Underwater Vehicle Navigation Systems for Net Inspection in Salmon Aquaculture

Lucy Towers
11 November 2013, at 12:00am

With a need to guarantee complete coverage of fish cages during an inspection to prevent escapees through damaged net, Per Rundtop et al, SINTEF, have studied underwater vehicle navigation systems for net inspection in salmon aquaculture.

In modern aquaculture using gravity net cages, holes in the net and other type of net failures constitute a challenge with respect to fish escapes. Based on the Norwegian reports of escape incidents for salmon farming, more than two thirds of the registered escape incidents are related to holes in the net (Jensen et al. (2010)). One important measure established to reduce escapees is a mandatory net inspection after all operations involving manipulations of the net and weighting system.

For this purpose Remotely Operated Vehicles (ROV) has proven to be a safe, robust and cost efficient alternative to divers. 

Net inspections are performed by operating the ROV in a traversing pattern inside the cage and close to the net with the aid of a camera, a depth sensor and a compass. Applying a camera as main instrumentation for navigation is especially demanding in turbid water and low light conditions. Also this kind of instrumentation makes the inspection quality very operator dependent.

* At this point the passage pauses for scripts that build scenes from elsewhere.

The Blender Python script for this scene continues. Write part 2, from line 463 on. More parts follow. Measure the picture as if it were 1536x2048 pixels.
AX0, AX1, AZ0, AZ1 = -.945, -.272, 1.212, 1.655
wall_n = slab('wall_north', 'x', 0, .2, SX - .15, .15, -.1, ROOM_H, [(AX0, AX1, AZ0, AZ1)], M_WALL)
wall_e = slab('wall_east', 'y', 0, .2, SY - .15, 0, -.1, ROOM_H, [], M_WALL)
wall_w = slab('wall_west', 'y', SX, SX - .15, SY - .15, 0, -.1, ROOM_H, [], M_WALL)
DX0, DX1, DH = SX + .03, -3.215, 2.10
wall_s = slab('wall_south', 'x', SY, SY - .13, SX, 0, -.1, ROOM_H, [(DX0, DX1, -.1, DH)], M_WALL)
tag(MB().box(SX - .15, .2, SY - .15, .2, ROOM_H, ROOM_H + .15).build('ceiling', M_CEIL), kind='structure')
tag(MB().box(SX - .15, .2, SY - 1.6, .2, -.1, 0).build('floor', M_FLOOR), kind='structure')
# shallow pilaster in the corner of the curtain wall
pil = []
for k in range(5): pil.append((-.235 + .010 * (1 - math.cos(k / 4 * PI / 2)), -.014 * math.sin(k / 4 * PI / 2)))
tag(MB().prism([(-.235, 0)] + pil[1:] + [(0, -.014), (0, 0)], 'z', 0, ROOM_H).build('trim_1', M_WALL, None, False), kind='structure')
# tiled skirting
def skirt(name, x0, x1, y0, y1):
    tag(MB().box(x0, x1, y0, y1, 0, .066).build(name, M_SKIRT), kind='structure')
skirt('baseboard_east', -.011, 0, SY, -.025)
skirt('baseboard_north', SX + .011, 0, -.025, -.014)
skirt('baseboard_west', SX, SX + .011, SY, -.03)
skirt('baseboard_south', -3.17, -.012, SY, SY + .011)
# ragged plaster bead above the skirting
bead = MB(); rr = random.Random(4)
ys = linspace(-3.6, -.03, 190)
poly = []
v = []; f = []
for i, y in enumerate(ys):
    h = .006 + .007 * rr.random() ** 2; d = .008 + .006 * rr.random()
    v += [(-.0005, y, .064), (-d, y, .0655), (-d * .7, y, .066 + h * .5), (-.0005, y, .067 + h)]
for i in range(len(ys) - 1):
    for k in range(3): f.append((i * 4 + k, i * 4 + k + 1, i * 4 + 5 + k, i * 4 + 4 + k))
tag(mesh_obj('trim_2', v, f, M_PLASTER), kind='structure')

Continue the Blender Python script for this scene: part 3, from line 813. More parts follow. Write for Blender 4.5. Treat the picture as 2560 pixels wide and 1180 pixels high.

The purpose of the work presented is to develop a navigation system that reports the ROV position and velocity relatively to a net cage reference frame. This is motivated by the need to guarantee a complete coverage of net area during an inspection.

Such a system will allow a significant higher level of traceability and documentation for the integrity of aquaculture nets. In a longer perspective such a navigation system might also report position and velocity as feedback signal to an automated motion control system allowing the ROV to navigate autonomously along the desired inspection path.

An aquaculture ROV operates in a demanding seawater environment with current, waves and flexible structures changing geometry in undetermined pattern. Drag forces introduced from current will alter the shape of the net-cage (Lader et al (2007)). This deformation is difficult to predict due to the varying current conditions and the changing drag coefficients e.g. depending on the degree of bio-fouling. This leads to challenges for the navigation system, as it has to report the position relatively to a non-fixed reference frame. As the shape of the cage is time variant, defining a net-cage reference frame based on the actual shape and position of the net and calculating the position relatively to this frame is a challenging task.

Materials and methods

Experiments have been conducted in laboratory facilities and sheltered harbor sites to determine the suitability of certain instrumentation to contribute to a ROV navigation system. Based on the preliminary results, experiments at an industrial scale production facility for salmon (157m circumference) are planned. This experimental setup will contain a ROV carrying stereo camera for vision-based net structure tracking, laser-based vision net proximity tracking and two different
types of hydro acoustic transponder networks. The trials will provide important knowledge of the required specifications for instrumentation on the reference frame to be used further.

Independent from the chiose of reference frame, all systems are depended on the ROV proximity and attitude relative to net. Within the work presented, different classes of instrumentation and approaches are investigated to fulfill this purpose.

As reference frames two solutions are under investigation:

• Net-cage relative reference frame:
• The ROV position is obtained directly to the relative non-fixed net-cage
• Cage single point relative reference frame:
• The ROV position is measured relative to a single reference point located at the cage, and combined with the proximity and attitude values net-cage relative position is obtained.

The applicability of the reference frame depends strongly on suitable types of instrumentation. With respect to accessible data and its use for the navigation system this work considers the following techniques as possible supportive for one or both of the reference frames:

• Laser based vision net proximity and attitude (Karras and Kyriakopoulos (2007))
• Vision based net structure tracking and dead reckoning (Hildebrandt and Kirchner (2010))
• Doppler Velocity Log (DVL) used for net proximity and attitude (Vaganey et al. (2005))
• DVL based net structure tracking and dead reckoning (Vaganey et al. (2005))
• Hydro acoustic transponder network (Berntsen (2007))

Even though individual methods are already established as a proven and well working for underwater vehicles in the given case, special conditions are given for a net-cage containing a dense biomass of fish. Such as using hydro acoustic instrumentation is a challenge due to scattering from the air filled swim bladders. Also the huge variety of bio fouling and changing optical conditions limits the application of vision based techniques. The experiments conducted and planned, will allow to evaluate the net-cage specific operational boundaries for these sensors systems.


The conference contribution will give an overview of conceptual studies for a net-cage navigation systems and results from the practical experiments. The focus will be on results from the experiments testing the instrumentation to determine proximity, altitude, velocity and position of the vehicle relatively to the net. Data samples (Figure 1) will be discussed and the individual strength and weaknesses of the methods applied within the specific aquaculture conditions will be demonstrated.